Candid family photo at Lilacia Park in Lombard

You might have heard the terms posed photo or candid photo used before and wondered, "what is the difference between posed and candid photo?". Maybe you have a general idea of what it means. Maybe it's completely new to you. Either way, I'm here to help!

Start by asking yourself these questions. When looking for a photographer, what do you seek most from your photographer? Do you want photos smiling at the camera or do you want to capture moments of interaction between you and your loved ones? Knowing this info is a helpful step to selecting a photographer that is right for you!

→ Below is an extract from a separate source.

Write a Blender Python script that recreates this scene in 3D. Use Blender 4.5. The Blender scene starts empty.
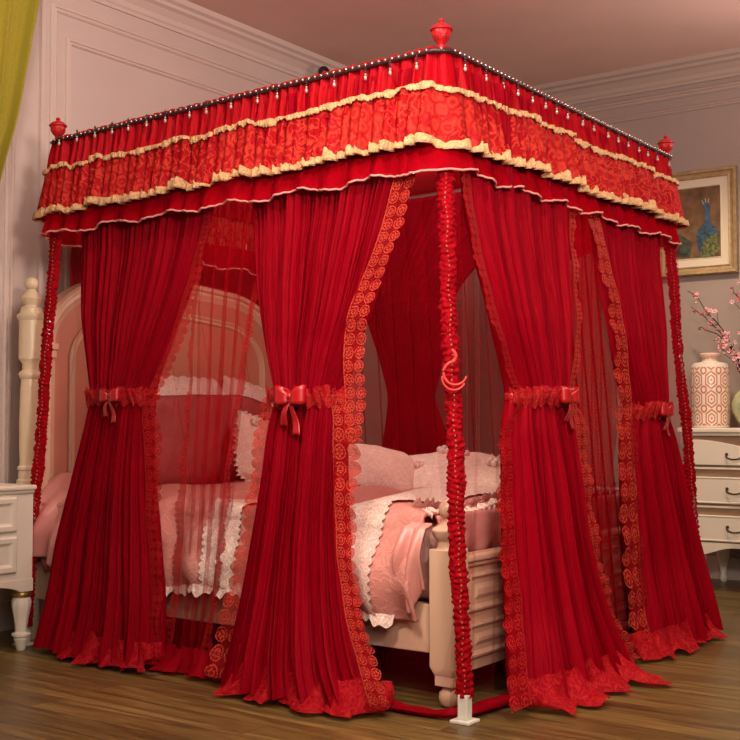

Generally speaking, posed photos are photos captured with guidance from your photographer. Many times people assume this means smiling at the camera. However, that is not always the case. A lot of time a posed photo might have you looking at one another or having you tilt your head in a certain direction to look down. These are all posed photos that are directed by the photographer.

Traditional wedding party portrait at St Charles Country Club

Candid photos are typically captured from a far with zero instructions from your photographer. These are more of a documentary style photography where your photographer will just watch, wait and see. For example, during your wedding ceremony or toasts, dances, etc, this is a candid photo because your photographer is capturing a moment.

Just like photography styles, there is a range between candid and posing. I like to consider myself a posed-candid photographer. In my definition, I give my clients guidance for posing with action. I will help you into a pose then give you an action to complete. This gets you in a placement that is flattering while allowing me to capture a real reaction. During your action, I watch and wait to document the best moments.

In home lifestyle newborn session with two girls

Now, I do feel there is a need to have smiling at the camera, traditional posed photos. Family portraits on a wedding day is one time it is a necessity. However, I do favor interactions between people instead of interactions with my camera. By allowing clients to interact with one another, I can capture the love between them in a much deeper way than smiling at the camera.